"En Espagne, les gens ne croient plus ce que leur disent les banques"
BARCELONE - Les mauvaises nouvelles s'accumulent pour les banques espagnoles. Mais au-delà des chiffres, que se passe-t-il au quotidien pour les clients espagnols ?
Les mauvaises nouvelles s'accumulent pour les banques espagnoles. Après avoir évalué à 62 milliards d'euros la somme nécessaire pour les sauver, le pays a ainsi officiellement demandé, lundi 25 juin, l'aide de la zone euro pour son secteur bancaire. Mais au-delà de ce chiffre faramineux, que se passe-t-il au quotidien pour les clients espagnols ? Qu'est-ce que la crise a changé ? Entretien avec Jofre Farrés Rosello, économiste au sein de l'Association des usagers des banques, caisses d'épargnes et assurances (Adicae, site en espagnol) de Barcelone.
On entend beaucoup de chiffres concernant l'Espagne, de données économiques qui peuvent sembler abstraites. Aujord'hui, quels sont les principaux problèmes des clients ? Pourquoi viennent-ils vous voir ?
Jofre Farrés Rosello : Il y a beaucoup de problèmes en Espagne, mais celui qui affecte le plus de gens en ce moment, c'est celui des actions préférentielles. Il s'agit d'un produit financier complexe et risqué qui a été vendu aux clients comme un produit sûr [plus de détails dans cet article de Mediapart].
Beaucoup de gens disent qu'on leur avait assuré qu'ils pourraient récupérer leur argent, qu'il y avait des garanties, mais évidemment ça ne s'est pas passé comme ça. Avec la crise et l'instabilité des marchés, les banques ne peuvent pas leur redonner l'argent qu'ils ont investi. Depuis l'automne dernier, de plus en plus de gens viennent nous voir pour qu'on les aide à régler leurs problèmes ou pour se joindre à des actions collectives.
Combien de personnes seraient concernées par ces ventes d'actions préférentielles ?
Selon nos estimations, un million, en particulier des petits entrepreneurs et des personnes âgées. Ce sont des personnes sans expérience, qui ont fait confiance à leur banque et ont mis de l'argent dans un produit qui ne leur était pas adapté. Aujourd'hui, ils ont besoin de récupérer leur argent à cause de la crise, du chômage, des coupes dans les retraites, et ils se rendent compte qu'ils ne peuvent pas, ou pas complètement.

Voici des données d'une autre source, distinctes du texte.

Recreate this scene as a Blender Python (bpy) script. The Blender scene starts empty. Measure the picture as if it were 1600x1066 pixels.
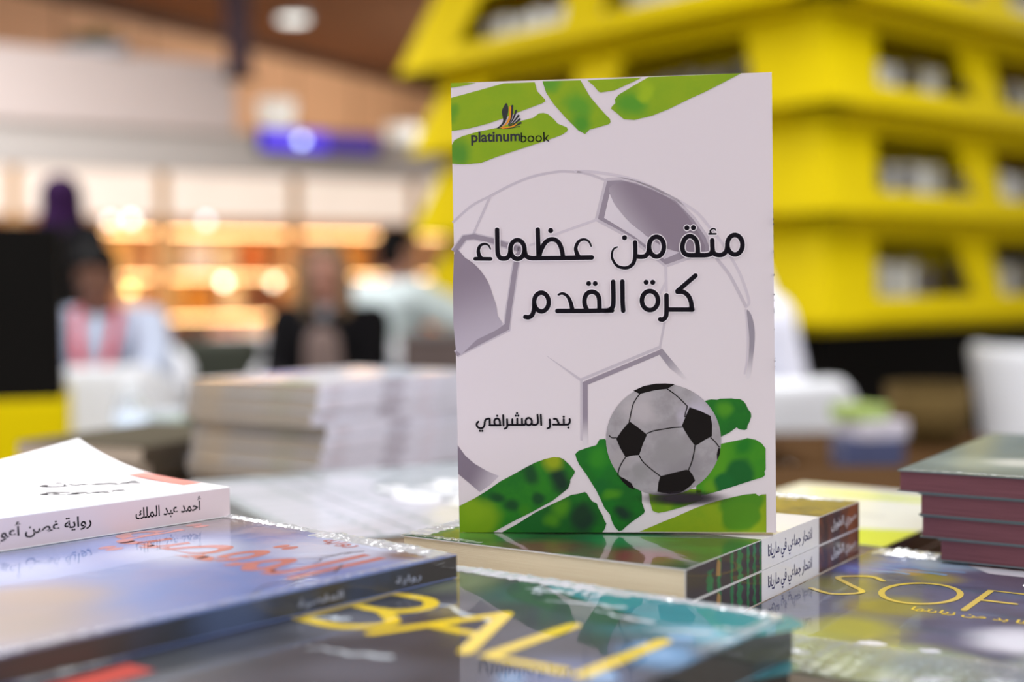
import bpy, bmesh, math, random
import numpy as np
from mathutils import Vector, Matrix
from mathutils.geometry import tessellate_polygon

# ------------------------------------------------------------------ scene, camera, world, lights
sc = bpy.context.scene
COL = sc.collection
PI = math.pi
rng = random.Random(7)
CAM_Z = 1.08
FPX = 2100.0                      # focal length in photo pixels (about 47 mm)
PITCH = math.atan((533 - 453) / FPX)
ROLL = math.radians(0.5)
_F = Vector((0, math.cos(PITCH), -math.sin(PITCH)))
_U0 = Vector((0, math.sin(PITCH), math.cos(PITCH)))
_R0 = Vector((1, 0, 0))
_R = math.cos(ROLL) * _R0 - math.sin(ROLL) * _U0
_U = math.sin(ROLL) * _R0 + math.cos(ROLL) * _U0
cd = bpy.data.cameras.new('camera')
cam = bpy.data.objects.new('camera', cd)
COL.objects.link(cam)
cam.matrix_world = Matrix(((_R.x, _U.x, -_F.x, 0), (_R.y, _U.y, -_F.y, 0), (_R.z, _U.z, -_F.z, CAM_Z), (0, 0, 0, 1)))
cd.sensor_width = 36
cd.lens = FPX * 36 / 1600
cd.clip_start = 0.02
cd.clip_end = 200
cd.dof.use_dof = True
cd.dof.focus_distance = 0.622
cd.dof.aperture_fstop = 3.5
cd.dof.aperture_blades = 0
sc.camera = cam

def at(px, py, Y):
    """The point of the hall that stands at depth Y behind photo pixel px, py."""
    d = _F + (px - 800) / FPX * _R - (py - 533) / FPX * _U
    return Vector((0, 0, CAM_Z)) + d * (Y / d.y)

sc.view_settings.view_transform = 'Standard'
sc.view_settings.look = 'None'
sc.view_settings.gamma = 1
sc.view_settings.use_curve_mapping = False
sc.view_settings.exposure = 0.0

world = bpy.data.worlds.new('hall_light')
sc.world = world
world.use_nodes = True
bg = world.node_tree.nodes['Background']
bg.inputs[0].default_value = (0.93, 0.95, 1.0, 1)
bg.inputs[1].default_value = 1.36

def area(name, loc, size, power, color=(1, 1, 1), rot=(0, 0, 0), size_y=None):
    l = bpy.data.lights.new(name, 'AREA')
    l.energy = power
    l.color = color
    l.size = size
    if size_y:
        l.shape = 'RECTANGLE'
        l.size_y = size_y
    o = bpy.data.objects.new(name, l)
    o.location = loc
    o.rotation_euler = rot
    COL.objects.link(o)
    return o
area('hall_and_fill_lamp', (-1.2, 1.6, 3.5), 2.2, 95, (0.92, 0.96, 1), size_y=2.2)
area('hall_and_fill_lamp', (2.6, 0.3, 3.5), 2.2, 120, (0.92, 0.96, 1), size_y=2.2)  # unseen fill, added to brighten the right-facing book spines
area('hall_and_fill_lamp', (-2.4, 0.2, 3.5), 2.0, 75, (0.95, 0.97, 1), size_y=2.0)  # unseen fill, added to brighten the left-facing page edges
area('hall_and_fill_lamp', (1.6, 3.6, 3.5), 2.5, 95, (0.96, 0.98, 1), size_y=2.5)
area('hall_and_fill_lamp', (-3.0, 6.3, 3.5), 2.5, 185, (0.98, 0.98, 1), size_y=2.5)
area('hall_and_fill_lamp', (5.0, 8.5, 3.5), 2.5, 90, (1, 0.98, 0.95), size_y=2.5)
area('wall_fill_light', (1.4, 12.6, 3.45), 1.0, 170, (1, 0.94, 0.88), rot=(math.radians(72), 0, math.radians(72)), size_y=1.0)  # unseen light added to brighten the wood-panelled wall

# ------------------------------------------------------------------ colour and materials
def lin(c):
    c = c / 255
    return c / 12.92 if c <= 0.04045 else ((c + 0.055) / 1.055) ** 2.4
def C(r, g, b, k=1.0):
    return tuple(min(0.95, lin(v) * k) for v in (r, g, b)) + (1,)
ART = 1.36                        # print colours read from the shaded cover face
def nd(nt, typ, **kw):
    n = nt.nodes.new(typ)
    for k, v in kw.items():
        setattr(n, k, v)
    return n
def math_node(nt, op, a, b=None, clamp=False):
    n = nd(nt, 'ShaderNodeMath', operation=op, use_clamp=clamp)
    for i, v in enumerate((a, b)):
        if v is None:
            continue
        if isinstance(v, (int, float)):
            n.inputs[i].default_value = v
        else:
            nt.links.new(v, n.inputs[i])
    return n.outputs[0]
def mix_node(nt, fac, a, b):
    n = nd(nt, 'ShaderNodeMix', data_type='RGBA')
    for i, v in ((0, fac), (6, a), (7, b)):
        if isinstance(v, (int, float, tuple)):
            n.inputs[i].default_value = v
        else:
            nt.links.new(v, n.inputs[i])
    return n.outputs[2]
def noise(nt, scale, detail=2, rough=0.5, vec=None, dist=0):
    n = nd(nt, 'ShaderNodeTexNoise')
    n.inputs['Scale'].default_value = scale
    n.inputs['Detail'].default_value = detail
    n.inputs['Roughness'].default_value = rough
    n.inputs['Distortion'].default_value = dist
    if vec is None:
        vec = nd(nt, 'ShaderNodeTexCoord').outputs['Object']
    nt.links.new(vec, n.inputs['Vector'])
    return n
def ramp(nt, fac, lo, hi):
    n = nd(nt, 'ShaderNodeMapRange', clamp=True, interpolation_type='SMOOTHSTEP')
    nt.links.new(fac, n.inputs[0])
    n.inputs[1].default_value = lo
    n.inputs[2].default_value = hi
    return n.outputs[0]
def new_mat(name):
    m = bpy.data.materials.new(name)
    m.use_nodes = True
    nt = m.node_tree
    return m, nt, nt.nodes['Principled BSDF']
def setp(b, **kw):
    for k, v in kw.items():
        b.inputs[k].default_value = v
def mat(name, col, rough=0.5, var=0.06, scale=30, coat=0, metal=0, bump=0, bscale=60, spec=0.5, emit=None, estr=0, sheen=0):
    m, nt, b = new_mat(name)
    n = noise(nt, scale, 3)
    dark = tuple(c * (1 - var) for c in col[:3]) + (1,)
    lite = tuple(min(1, c * (1 + var)) for c in col[:3]) + (1,)
    nt.links.new(mix_node(nt, n.outputs[0], dark, lite), b.inputs['Base Color'])
    b.inputs['Roughness'].default_value = rough
    b.inputs['Metallic'].default_value = metal
    b.inputs['Specular IOR Level'].default_value = spec
    if coat:
        b.inputs['Coat Weight'].default_value = coat
        b.inputs['Coat Roughness'].default_value = 0.03
    if sheen:
        b.inputs['Sheen Weight'].default_value = sheen
    if bump:
        bn = noise(nt, bscale, 3)
        bp = nd(nt, 'ShaderNodeBump')
        bp.inputs['Strength'].default_value = bump
        bp.inputs['Distance'].default_value = 0.002
        nt.links.new(bn.outputs[0], bp.inputs['Height'])
        nt.links.new(bp.outputs[0], b.inputs['Normal'])
        if coat:
            nt.links.new(bp.outputs[0], b.inputs['Coat Normal'])
    if emit:
        b.inputs['Emission Color'].default_value = emit
        b.inputs['Emission Strength'].default_value = estr
    return m
def gradient_mat(name, c0, c1, p0, p1, rough=0.45):
    """Printed gradient from colour c0 at cover point p0 to c1 at p1."""
    m, nt, b = new_mat(name)
    sep = nd(nt, 'ShaderNodeSeparateXYZ')
    nt.links.new(nd(nt, 'ShaderNodeTexCoord').outputs['Object'], sep.inputs[0])
    dx, dy = p1[0] - p0[0], p1[1] - p0[1]
    L2 = dx * dx + dy * dy
    s = math_node(nt, 'ADD', math_node(nt, 'MULTIPLY', sep.outputs[0], dx / L2), math_node(nt, 'MULTIPLY', sep.outputs[1], dy / L2))
    s = math_node(nt, 'SUBTRACT', s, (p0[0] * dx + p0[1] * dy) / L2)
    nt.links.new(mix_node(nt, ramp(nt, s, 0, 1), c0, c1), b.inputs['Base Color'])
    setp(b, Roughness=rough)
    return m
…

Est-ce que les Espagnols sont en colère ? Que reprochent-ils aux banques ?
Oui, les gens sont très en colère ! Ici, on a eu le mouvement dit du 15-mai [aussi connu sous le nom du mouvement des Indignés]. Les manifestants condamnent le fait que le gouvernement sauve les banques et pas la population, essayent de se battre contre l'injustice... Aujourd'hui, il y a un problème de confiance en Espagne, mais il est davantage lié aux mauvaises pratiques des banques qu'à la peur que les établissements fassent faillite. Il n'y a pas de mouvement généralisé qui pousse les Espagnols à retirer leur argent aux distributeurs, par exemple. Pas comme en Grèce.

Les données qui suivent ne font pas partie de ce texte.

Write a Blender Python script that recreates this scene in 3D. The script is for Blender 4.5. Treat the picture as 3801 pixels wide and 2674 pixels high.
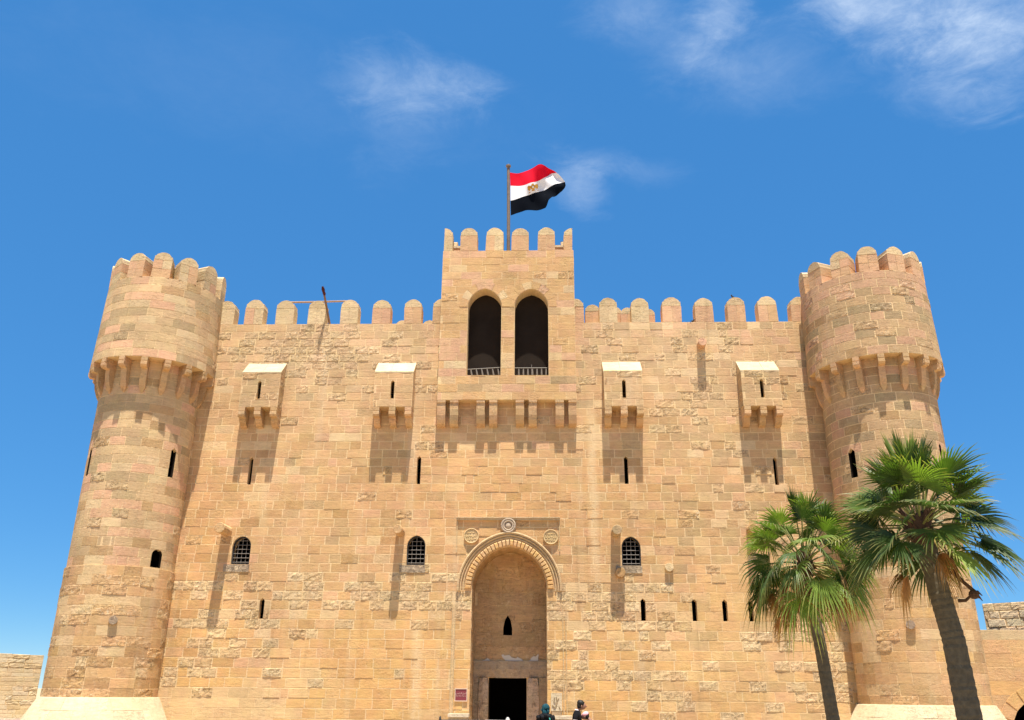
import bpy, bmesh, math, random
from mathutils import Matrix, Vector
from math import sin, cos, tan, pi, radians, sqrt, atan2, degrees

scene = bpy.context.scene
for o in list(bpy.data.objects):
    bpy.data.objects.remove(o)
COL = scene.collection

# ------------------------------------------------------------------ camera
CAM_Z = 1.95
PITCH, ROLL, YAW = radians(21.1056), radians(0.4775), radians(1.9798)
fwd = Vector((0, cos(PITCH), sin(PITCH)))
rgt = Vector((1, 0, 0))
upv = Vector((0, -sin(PITCH), cos(PITCH)))
r2 = rgt * cos(ROLL) + upv * sin(ROLL)
u2 = upv * cos(ROLL) - rgt * sin(ROLL)
cam_d = bpy.data.cameras.new('camera')
cam_d.sensor_fit = 'HORIZONTAL'
cam_d.sensor_width = 36
cam_d.lens = 36 * 3184 / 3801
cam_d.clip_start = 0.1
cam_d.clip_end = 3000
cam = bpy.data.objects.new('camera', cam_d)
COL.objects.link(cam)
m = Matrix.Identity(4)
for i in range(3):
    m[i][0], m[i][1], m[i][2] = r2[i], u2[i], -fwd[i]
m[2][3] = CAM_Z
cam.matrix_world = m
scene.camera = cam
FPX = 3184 / 3801                       # focal length in picture widths

# fortress frame: x along the facade, y into the building, z up
FORT = Matrix.Translation((0, 27, 0)) @ Matrix.Rotation(-YAW, 4, 'Z')


def project(p):
    """castle-local point -> picture coordinates in photo pixels"""
    q = FORT @ Vector(p) - Vector((0, 0, CAM_Z))
    d = q.dot(fwd)
    if d < .1:
        return None
    return (q.dot(r2) / d * 3184 + 1900.5, -q.dot(u2) / d * 3184 + 1337)


# ------------------------------------------------------------------ sun, sky, exposure
SUN_EL, SUN_AZ = radians(76.5), radians(9.0)
sd_local = Vector((sin(SUN_AZ) * cos(SUN_EL), -cos(SUN_AZ) * cos(SUN_EL), sin(SUN_EL)))
sun_dir = (Matrix.Rotation(-YAW, 3, 'Z') @ sd_local).normalized()
sl = bpy.data.lights.new('sun', 'SUN')
sl.energy = 4.6
sl.angle = radians(0.53)
sl.color = (1.0, 0.94, 0.83)
so = bpy.data.objects.new('sun', sl)
COL.objects.link(so)
so.rotation_euler = sun_dir.to_track_quat('Z', 'Y').to_euler()

scene.view_settings.view_transform = 'Standard'
scene.view_settings.look = 'None'
scene.view_settings.gamma = 1
scene.view_settings.use_curve_mapping = False
scene.view_settings.exposure = 1.24

world = bpy.data.worlds.new('World')
scene.world = world
world.use_nodes = True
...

Le problème aujourd’hui est que les banques ont donné des crédits à des gens qui ne pouvaient pas se le permettre. Et qu'elles le savaient ! En outre, avec la crise, les clients se sont rendus compte qu'ils n'avaient pas mis leur épargne dans le produit qu'on leur avait vendu. Et beaucoup se disent : "Comment ma banque a-t-elle pu me faire ça, alors que je suis client chez elle depuis des années ?"

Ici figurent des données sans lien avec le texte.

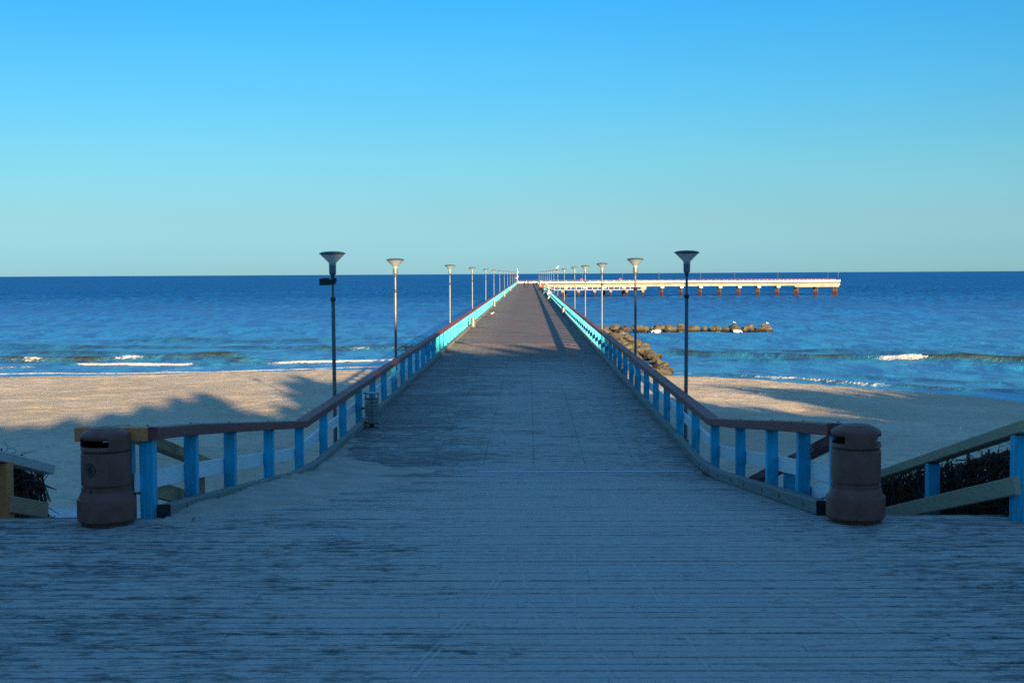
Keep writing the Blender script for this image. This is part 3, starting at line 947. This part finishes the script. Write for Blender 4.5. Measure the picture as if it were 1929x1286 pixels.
def drift_left(X, Y):
    t = np.clip((Y - 13.2) / 11.5, 0, 1)
    reach = np.interp(Y, [13.1, 14, 15, 16.5, 18.5, 20.5, 22.5, 25, 28], [.15, .5, .75, 1.35, 2.3, 2.6, 1.7, .7, .2])
    reach = reach * (1 + .35 * fbm(X * 0 + 2, Y * .9, 3, 7))
    hmax = np.interp(Y, [13.1, 14, 16, 18, 20, 22, 25, 28], [.02, .07, .10, .12, .14, .11, .06, .01])
    d = X - (XL + .05)
    h = hmax * np.clip(1 - d / reach, -1, 1) ** 1 + .022 * fbm(X * 1.6, Y * 2.4, 4, 31) + .012 * noise2(X * 5, Y * 6, 3)
    return np.where(h > 0, h, h * .5) - .006
sand_drift('sand_drift', drift_left, XL + .08, .4, 13.1, 28, 'mound of blown sand along the left kerb of the ramp')
def drift_edge(X, Y):
    return .010 - .05 * np.clip((EDGE - .12 - Y) / .9, 0, 1) + .020 * fbm(X * 1.3, Y * 3, 4, 77) - .012 + np.where(Y > EDGE - .02, -.05, 0)
sand_drift('sand_drift', drift_edge, -9.3, -3.6, 12.2, EDGE, 'thin skin of sand along the landing edge by the left bin')
sand_drift('sand_drift', lambda X, Y: drift_edge(X + 40, Y) - .004, 2.9, 9.3, 12.2, EDGE, 'thin skin of sand along the landing edge by the right bin')

def mk_track():
    M = Mat('dust_track', .95, .1)
    M.color((.74, .70, .64))
    n = M.noise(M.coords('pos', (1, 1, 1)), 3.5, 6, .75)
    tr = M.node('BsdfTransparent'); mx = M.node('MixShader')
    M.put(mx.inputs[0], M.ramp(n, .40, .62, 0, .34))
    M.t.links.new(tr.outputs[0], mx.inputs[1]); M.t.links.new(M.b.outputs[0], mx.inputs[2])
    M.t.links.new(mx.outputs[0], M.n['Material Output'].inputs[0])
    return M.m
TRACK = mk_track()
def track(pts, w, label):
    """tyre trace: a thin film of light dust on the boards, smooth through pts (x, y)"""
    P = np.array(pts, float); t = np.arange(len(P)); tt = np.linspace(0, len(P) - 1, 60)
    xs = np.interp(tt, t, P[:, 0]); ys = np.interp(tt, t, P[:, 1])
    for _ in range(6):
        xs[1:-1] = (xs[:-2] + 2 * xs[1:-1] + xs[2:]) / 4; ys[1:-1] = (ys[:-2] + 2 * ys[1:-1] + ys[2:]) / 4
    dx, dy = np.gradient(xs), np.gradient(ys); n = np.hypot(dx, dy)
    nx, ny = -dy / n * w / 2, dx / n * w / 2
    z = np.array([zdeck(y) for y in ys]) + .0035
    nx, ny = nx * 1.25, ny * 1.25
    V = np.vstack([np.stack([xs + nx, ys + ny, z], 1), np.stack([xs - nx, ys - ny, z], 1)])
    k = len(xs); i = np.arange(k - 1)
    o = ob('tyre_track', np_mesh('tyre_track', V, np.stack([i, i + 1, i + k + 1, i + k], 1), TRACK))
    tag(o, label, 'tyre track', 'dusty tyre tracks on the boards', 'stuff')
TRK = [([(-.85, 8.0), (-.68, 8.8), (-.45, 9.8), (-.28, 11), (-.22, 12.4)], .022, 'dusty tyre trace leaning right, leftmost on the landing'),
       ([(-.79, 8.0), (-.62, 8.8), (-.40, 9.8), (-.2, 11.2)], .018, 'thin dusty trace just right of the leftmost one'),
       ([(.08, 8.1), (.09, 8.9), (.03, 9.8), (-.05, 10.6), (-.08, 11.6)], .02, 'straight dusty trace in the middle of the landing'),
       ([(.55, 8.0), (.42, 8.7), (.33, 9.5), (.36, 10.4), (.42, 12)], .02, 'wavering dusty trace right of the middle'),
       ([(.62, 8.0), (.5, 8.6), (.38, 9.3), (.33, 10.2), (.4, 11.2)], .016, 'faint wavering trace beside the wavering dusty trace'),
       ([(1.18, 8.1), (1.12, 9), (1.02, 10), (.92, 11.4)], .02, 'dusty trace leaning left in the right half'),
       ([(2.9, 8.3), (2.55, 9.2), (2.15, 10.2), (1.85, 11.2), (1.7, 12.2)], .022, 'long dusty trace at the right of the landing'),
       ([(.62, 26.5), (.38, 29), (.3, 32), (.42, 36), (.75, 40)], .05, 'curved pale trace on the shaded pier boards'),
       ([(1.9, 25), (1.62, 28), (1.55, 31), (1.62, 34)], .04, 'short pale trace at the right of the shaded boards')]
for t_ in TRK: track(*t_)
# pale replaced board across the pier
B = MB(); yb = 23.05; B.box(-.95, 2.95, -.05, .05, -.02, .012)
PALE = wood('pale_board', (.42, .43, .44), (.56, .57, .58), (.8, 9, 9), .6)
o = child_of(B.build('plank', PALE, None, (0, yb, zdeck(yb))), pier); o['label'] = 'pale bleached board across the ramp foot'

# seaweed and litter line left by the sea
WEED = plain('dry_seaweed', (.05, .04, .025), .9, .1, var=.5)
wb = MB(); q = random.Random(9)
for i in range(1500):
    x = q.uniform(12, 46) if q.random() < .8 else q.uniform(-55, -8)
    d = (5.6 + 1.0 * math.sin(x * .21) + q.gauss(0, .35)) if x > 0 else 6 + q.gauss(0, 3)
    y = float(shore(x)) - d
    z = float(zbeach(x, y)) + .02
    L = q.uniform(.06, .3) * (1 if x > 0 else .6); a = q.uniform(0, 3.1)
    wb.tube([(x, y, z), (x + L * math.cos(a) * .5, y + L * math.sin(a) * .3, z + q.uniform(.02, .07)), (x + L * math.cos(a), y + L * math.sin(a) * .6, z)], q.uniform(.012, .035), 4, 0, False)
tag(wb.build('seaweed_litter', WEED), 'dark line of dry seaweed scraps along the tide mark', 'seaweed', None, 'stuff')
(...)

Est-ce que la situation a un impact sur le comportement des clients ? Qu'est-ce que la crise va changer chez eux, selon vous ?
On sent que les personnes changent d'attitude et de comportement. Elles ne croient plus ce que leur disent ou offrent les banques... Avant, la confiance était très forte en Espagne et on n’avait pas l’habitude de faire partie d’une association de consommateurs, par exemple. Maintenant, on fait des conférences où c'est le client qui nous informe.
Il est davantage au courant de ses droits. Il réalise qu'il est un acteur très puissant. Les citoyens prennent conscience qu'il faut un mode de consommation plus responsable, à la fois de leur part et de celle des entités financières. Ils exigent une transparence.